Migration: Berlin court says expulsions are illegal
A Berlin court has ruled that it is against EU law for border police to refuse entry to asylum seekers found on German territory during border controls, and that Germany violated asylum law when it sent back three Somali nationals at its border with Poland. The ruling comes after Interior Minister Alexander Dobrindt ordered stepped-up border controls and authorised expulsions in May. Commentators take different views of the judgement.
A bad move in domestic and foreign policy
The German approach hasn't worked anyway, the taz notes:
“The number of rejections per day across Germany can be counted on one or two hands. ... The expulsions are also a failure in terms of foreign policy. The neighbouring states rejected the German manoeuvre instead of nefariously joining in. In Poland this fuelled anti-German sentiment, which may even have been decisive in the close-run presidential election. And now Germany looks like a state that has ignored the law in true Trumpist style.
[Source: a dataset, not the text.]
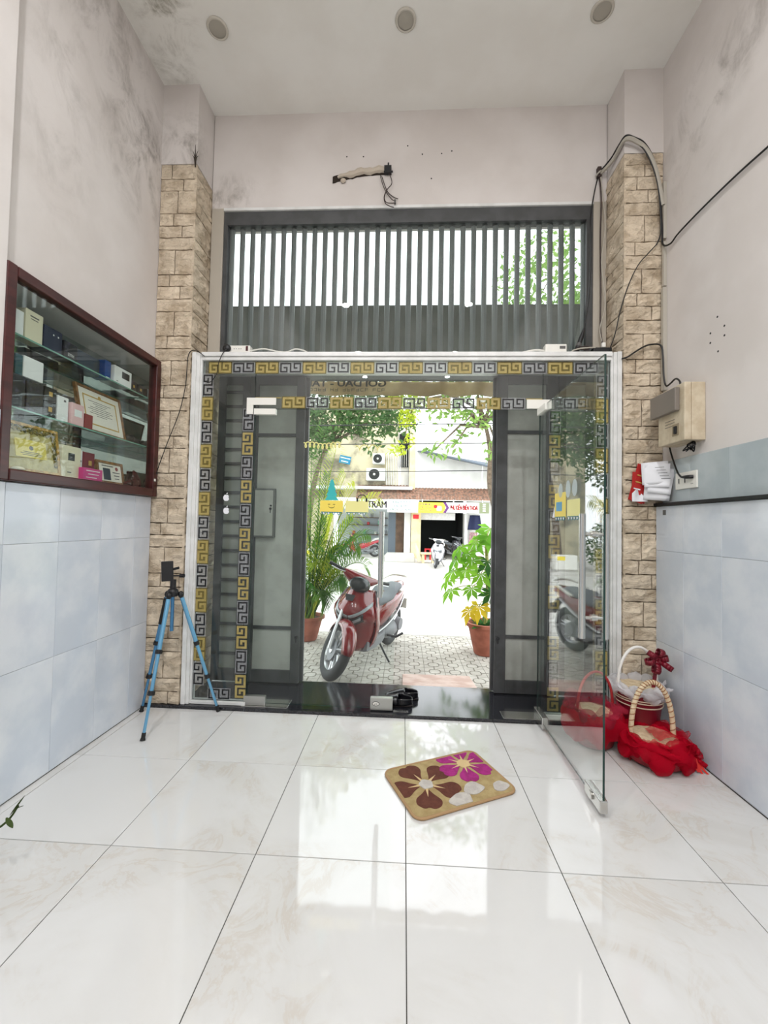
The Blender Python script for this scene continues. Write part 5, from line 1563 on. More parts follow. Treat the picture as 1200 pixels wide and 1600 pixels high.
# ---------------------------------------------------------------- scooters
def make_scooter(name, label, loc, rz, body_c, steer=0.6, lean=-0.10):
    S = thing(name, label, 'scooter', loc, rz)
    S.rotation_euler = (0, 0, rz)
    S.scale = (0.97, 0.97, 0.94)
    paint = mat(name + '_paint', body_c, 0.16, coat=0.6)
    dark = MATS.get('scooter_dark') or mat('scooter_dark', (34, 34, 37), 0.4)
    grey = MATS.get('scooter_grey') or mat('scooter_grey', (120, 122, 126), 0.5)
    seatm = MATS.get('scooter_seat') or mat('scooter_seat', (98, 102, 108), 0.6)
    tyre = MATS.get('tyre') or mat('tyre', (58, 59, 60), 0.85, bump=0.3, bs=90)
    silver = MATS.get('silver_alloy') or mat('silver_alloy', (196, 198, 200), 0.3, m=0.7)
    lensm = MATS.get('clear_lens') or mat('clear_lens', (150, 156, 160), 0.08)
    hlm = MATS.get('headlamp') or mat('headlamp', (40, 44, 46), 0.06)
    LM = Matrix.Rotation(lean, 4, 'X')
    H0 = Vector((0.46, 0, 0.80))
    ax = Vector((-0.42, 0, 0.91)).normalized()
    ST = LM @ Matrix.Translation(H0) @ Matrix.Rotation(steer, 4, ax) @ Matrix.Translation(-H0)
    def B(mb, nm, m, parent=S, st=False, smooth=True, ang=50, **kw):
        mb.xf(ST if st else LM)
        o = mb.build(nm, m, parent, smooth, ang, local=True, **kw)
        return o
    def wheel(cx, st, nm, r=0.285):
        c = Vector((cx, 0, r))
        ring = [c + Vector((cos(t_) * (r - 0.052), 0, sin(t_) * (r - 0.052))) for t_ in [2 * pi * k / 40 for k in range(40)]]
        mb = MB()
        rings = []
        for k in range(40):
            t_ = 2 * pi * k / 40
            o = Vector((cos(t_), 0, sin(t_)))
            rings.append([c + o * (r - 0.055 + 0.055 * cos(2 * pi * j / 12)) + Vector((0, 0.048 * sin(2 * pi * j / 12), 0)) for j in range(12)])
        mb.loft(rings, closed=True)
        w = B(mb, nm, tyre, st=st)
        rm = MB()
        rings = []
        for k in range(40):
            t_ = 2 * pi * k / 40
            o = Vector((cos(t_), 0, sin(t_)))
            rings.append([c + o * (r - 0.10 + 0.012 * cos(2 * pi * j / 8)) + Vector((0, 0.034 * sin(2 * pi * j / 8), 0)) for j in range(8)])
        rm.loft(rings, closed=True)
        B(rm, 'wheel_rim', silver, w, st)
        sp = MB()
        for k in range(5):
            t_ = 2 * pi * k / 5 + 0.3
            for dt in (-0.16, 0.16):
                sp.tube([c + Vector((cos(t_) * 0.03, 0.012, sin(t_) * 0.03)), c + Vector((cos(t_ + dt) * (r - 0.105), 0.02, sin(t_ + dt) * (r - 0.105)))], [0.012, 0.009], 6)
                sp.tube([c + Vector((cos(t_) * 0.03, -0.012, sin(t_) * 0.03)), c + Vector((cos(t_ + dt) * (r - 0.105), -0.02, sin(t_ + dt) * (r - 0.105)))], [0.012, 0.009], 6)
        sp.cyl(c + Vector((0, -0.06, 0)), c + Vector((0, 0.06, 0)), 0.035, n=16)
        B(sp, 'wheel_spokes', silver, w, st)
        dk = MB().cyl(c + Vector((0, -0.052, 0)), c + Vector((0, -0.048, 0)), 0.10, n=30)
        B(dk, 'brake_disc', grey, w, st)
        return c
    cf_ = wheel(0.655, True, 'front_wheel')
    wheel(-0.65, False, 'rear_wheel', 0.275)
    for s in (-1, 1):
        B(MB().tube([(0.655, s * 0.075, 0.285), (0.60, s * 0.075, 0.42), (0.50, s * 0.065, 0.66)], [0.022, 0.021, 0.016], 10), 'fork_leg', silver, st=True)
    # front mudguard
    def fen(u, v):
        t_ = math.radians(18 + 150 * u)
        w = 0.078 * (1 - 0.35 * abs(2 * u - 1) ** 3)
        rr = 0.315 - 0.05 * (2 * v - 1) ** 2 - 0.02 * (2 * v - 1) ** 6
        return cf_ + Vector((cos(t_) * rr, w * (2 * v - 1), sin(t_) * rr))
    B(MB().grid(fen, 18, 10), 'front_mudguard', paint, st=True, solid=0.004)
    # front apron
    hw = lambda z: 0.235 * max(0.3, (1 - ((z - 0.70) / 0.62) ** 2)) ** 0.8 if z < 0.70 else 0.235 - 0.45 * (z - 0.70)
    xc = lambda z: 0.50 + 0.10 * math.exp(-((z - 0.68) / 0.14) ** 2) - 0.10 * max(0, z - 0.76) * 3 - 0.07 * max(0, 0.45 - z)
    def apron(u, v):
        z = 0.24 + 0.66 * v
        s = 2 * u - 1
        w = hw(z)
        cut = 0.0
        if z < 0.60:
            cut = 0.0
        return Vector((xc(z) - 0.17 * abs(s) ** 2.2 - 0.02, w * s, z - 0.05 * abs(s) * (1 if z > 0.6 else 0)))
    B(MB().grid(apron, 16, 18), 'front_apron', paint, solid=0.008)
    # V shaped lamps and dark grille on the nose
    def nose(z0, z1, dx, s0, s1, n=10):
        def f(u, v):
            s = s0 + (s1 - s0) * u
            z = z0 + (z1 - z0) * v + 0.20 * abs(s) ** 1.3
            w = hw(min(z, 0.86))
            return Vector((xc(z) - 0.17 * abs(s) ** 2.2 - 0.02 + dx, w * s * 1.01, z - 0.05 * abs(s)))
        return MB().grid(f, n, 3)
    for s in (-1, 1):
        B(nose(0.585, 0.62, 0.008, 0.02 * s, 0.93 * s), 'turn_signal', lensm, solid=0.006)
    B(nose(0.50, 0.575, 0.006, -0.62, 0.62, 14), 'nose_grille', dark, solid=0.01)
    for s in (-1, 1):
        B(nose(0.522, 0.552, 0.013, 0.12 * s, 0.55 * s), 'position_lamp', lensm, solid=0.006)
    B(MB().prism([(-0.05, 0.0), (-0.035, -0.06), (0.035, -0.06), (0.05, 0.0)], (0.548, 0, 0.83), (0, 1, 0), (-0.30, 0, 0.95), -0.012), 'nose_vent', dark)
    # leg shield behind the apron
    def leg(u, v):
        z = 0.26 + 0.58 * v
        s = 2 * u - 1
        return Vector((xc(z) - 0.19 - 0.04 * abs(s), hw(z) * 0.97 * s, z))
    B(MB().grid(leg, 10, 10), 'leg_shield', dark, solid=0.02)
    def shell(u, v):            # narrow side cheeks closing apron and leg shield
        z = 0.25 + 0.62 * v
        sgn = 1
        return Vector((xc(z) - 0.18 - 0.09 * u, hw(z), z - 0.04))
    for s in (-1, 1):
        mb = MB().grid(shell, 3, 12)
        mb.v = [Vector((p.x, p.y * s, p.z)) for p in mb.v]
        B(mb, 'apron_cheek', paint, solid=0.006)
    # handlebar cover, headlamp, grips
    rings = []
    for y, rx, rz_, dz in ((-0.19, 0.024, 0.026, 0.035), (-0.15, 0.045, 0.045, 0.02), (-0.09, 0.075, 0.062, 0.005), (0, 0.085, 0.072, 0.0), (0.09, 0.075, 0.062, 0.005), (0.15, 0.045, 0.045, 0.02), (0.19, 0.024, 0.026, 0.035)):
        rings.append([Vector((0.40 + rx * cos(2 * pi * j / 16), y, 0.965 + dz + rz_ * sin(2 * pi * j / 16))) for j in range(16)])
    B(MB().loft(rings), 'handlebar_cover', paint, st=True)
    B(MB().ell((0.468, 0, 0.932), (0.062, 0.115, 0.082), 20, 12, Matrix.Rotation(-0.35, 4, 'Y')), 'headlight', hlm, st=True)
    B(MB().tube([(0.40, 0.0, 0.86), (0.44, 0, 0.80), (0.46, 0, 0.74)], [0.05, 0.045, 0.04], 10), 'steering_stem', dark, st=True)
    for s in (-1, 1):
        B(MB().cyl((0.39, s * 0.185, 1.0), (0.345, s * 0.345, 1.015), 0.0175, n=12), 'handle_grip', dark, st=True)
        B(MB().tube([(0.44, s * 0.19, 1.0), (0.435, s * 0.25, 0.995), (0.40, s * 0.33, 1.0)], 0.006, 6), 'brake_lever', silver, st=True)
    # floor tunnel
    rings = []
    for x, w, z0, z1 in ((0.36, 0.15, 0.22, 0.34), (0.2, 0.17, 0.22, 0.33), (0.0, 0.165, 0.23, 0.34), (-0.12, 0.14, 0.24, 0.38)):
        rings.append([Vector((x, w * c, z0 + (z1 - z0) * d)) for c, d in ((-1, .1), (-.8, 0), (.8, 0), (1, .1), (1, .9), (.85, 1), (-.85, 1), (-1, .9))])
    B(MB().loft(rings), 'floorboard', grey)
    # rear body
    rings = []
    for x, zc, w, h in ((0.10, 0.44, 0.085, 0.13), (0.0, 0.50, 0.12, 0.18), (-0.15, 0.545, 0.15, 0.19), (-0.35, 0.60, 0.172, 0.155), (-0.55, 0.66, 0.158, 0.11), (-0.72, 0.715, 0.115, 0.075), (-0.86, 0.755, 0.055, 0.04)):
        rings.append([Vector((x, math.copysign(abs(cos(2 * pi * j / 20)) ** 0.75, cos(2 * pi * j / 20)) * w, zc + math.copysign(abs(sin(2 * pi * j / 20)) ** 0.85, sin(2 * pi * j / 20)) * h)) for j in range(20)])
    bd = B(MB().loft(rings), 'rear_body', paint)
    for s in (-1, 1):
        B(MB().tube(spline([(0.06, s * 0.135, 0.36), (-0.15, s * 0.165, 0.42), (-0.4, s * 0.178, 0.53), (-0.68, s * 0.132, 0.66)], 5), 0.010, 6), 'side_trim', silver, bd)
    # seat in two steps
    rings = []
    for x, zt, w in ((0.16, 0.60, 0.06), (0.12, 0.685, 0.09), (0.02, 0.725, 0.125), (-0.15, 0.735, 0.145), (-0.28, 0.745, 0.15), (-0.36, 0.79, 0.148), (-0.52, 0.80, 0.135), (-0.66, 0.805, 0.10), (-0.72, 0.79, 0.06)):
        rings.append([Vector((x, math.copysign(abs(cos(2 * pi * j / 18)) ** 0.7, cos(2 * pi * j / 18)) * w, zt - 0.055 + math.copysign(abs(sin(2 * pi * j / 18)) ** 0.8, sin(2 * pi * j / 18)) * 0.055)) for j in range(18)])
    B(MB().loft(rings), 'seat', seatm)
    B(MB().tube(spline([(-0.45, 0.16, 0.735), (-0.62, 0.17, 0.81), (-0.80, 0.12, 0.86), (-0.86, 0.0, 0.865), (-0.80, -0.12, 0.86), (-0.62, -0.17, 0.81), (-0.45, -0.16, 0.735)], 5), 0.018, 8), 'grab_rail', white_p)
    # engine, cooling cover, muffler, rear mudguard, tail lamp
    B(MB().ell((-0.36, 0.10, 0.29), (0.25, 0.075, 0.095), 18, 10), 'engine_case', grey)
    B(MB().cyl((-0.50, 0.13, 0.33), (-0.50, 0.185, 0.33), 0.085, 0.07, n=20), 'engine_cover', grey)
    B(MB().tube([(-0.25, -0.15, 0.27), (-0.5, -0.16, 0.29), (-0.9, -0.16, 0.36)], [0.03, 0.055, 0.055], 14), 'muffler', dark)
    B(MB().tube(spline([(-0.70, 0, 0.66), (-0.86, 0, 0.58), (-0.95, 0, 0.42)], 4), [0.05, .05, .05, .045, .045, .04, .035, .03, .02], 8), 'rear_mudguard', dark)
    B(MB().ell((-0.84, 0, 0.73), (0.045, 0.075, 0.032), 14, 8), 'tail_lamp', MATS.get('tail_red') or mat('tail_red', (150, 14, 20), 0.2))
    B(MB().box(-0.955, -0.945, -0.085, 0.085, 0.42, 0.55), 'number_plate', white_p, smooth=False)
    B(MB().tube([(-0.17, 0.15, 0.27), (-0.19, 0.25, 0.265), (-0.26, 0.30, 0.30)], 0.014, 8), 'foot_peg', dark)
    st_ = MB().tube([(-0.02, 0.11, 0.24), (-0.03, 0.20, 0.10), (-0.035, 0.255, 0.022)], 0.011, 8)
    B(st_, 'side_stand', dark)
    return S
hx, hy = -0.626 + 0.184, 3.733 - 4.961
make_scooter('scooter', 'dark red scooter parked on the pavers just outside the glass door', ((-0.626 - 0.184) / 2, (3.733 + 4.961) / 2, ZW + 0.004), math.atan2(hy, hx), (112, 0, 10), 0.85, -0.08)
make_scooter('silver_scooter', 'small silver scooter parked across the street before the phone shop', (1.15, 14.3, -0.118), math.radians(-98), (196, 196, 200), 0.2, -0.06)
make_scooter('black_scooter', 'dark scooter in the shade of the phone shop opening', (2.0, 17.6, -0.118), math.radians(-60), (40, 40, 46), 0.1, -0.06)
make_scooter('crimson_scooter', 'red scooter standing inside the left shop across the street', (-1.9, 17.7, -0.118), math.radians(190), (170, 30, 50), 0.1, -0.06)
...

This is no way to lead the EU or attract investors to Germany for whom the US has become too crazy.”
AfD benefits from legal wrangling
The ruling plays into the hands of the AfD, warns The Spectator:
“The AfD has positioned itself as the authentic voice of those frustrated with mainstream politics' failure to address migration concerns. Every strategically timed court ruling against the government's border policy, every coalition compromise that dilutes reform ambitions, provides ammunition for populist narratives about establishment incompetence and reinforces perceptions within the electorate that democratic governance has been captured by unaccountable advocacy networks. ... Europe's stability may well depend on whether democratic governments can maintain authority over policy implementation.”
The government must stay its course
The government must not be dissuaded from its plans, the Frankfurter Allgemeine Zeitung insists:
“It must continue to pursue the overarching objective - based on the intent and purpose of German and European asylum law – that refugees are not able to apply for asylum in Germany first. With the result that most of them come here and the vast majority stay. This challenge must continue to be tackled: at the European level through consultation and joint action, if possible by adapting the legal situation to the reality, but if necessary also through national steps to achieve the common goal.”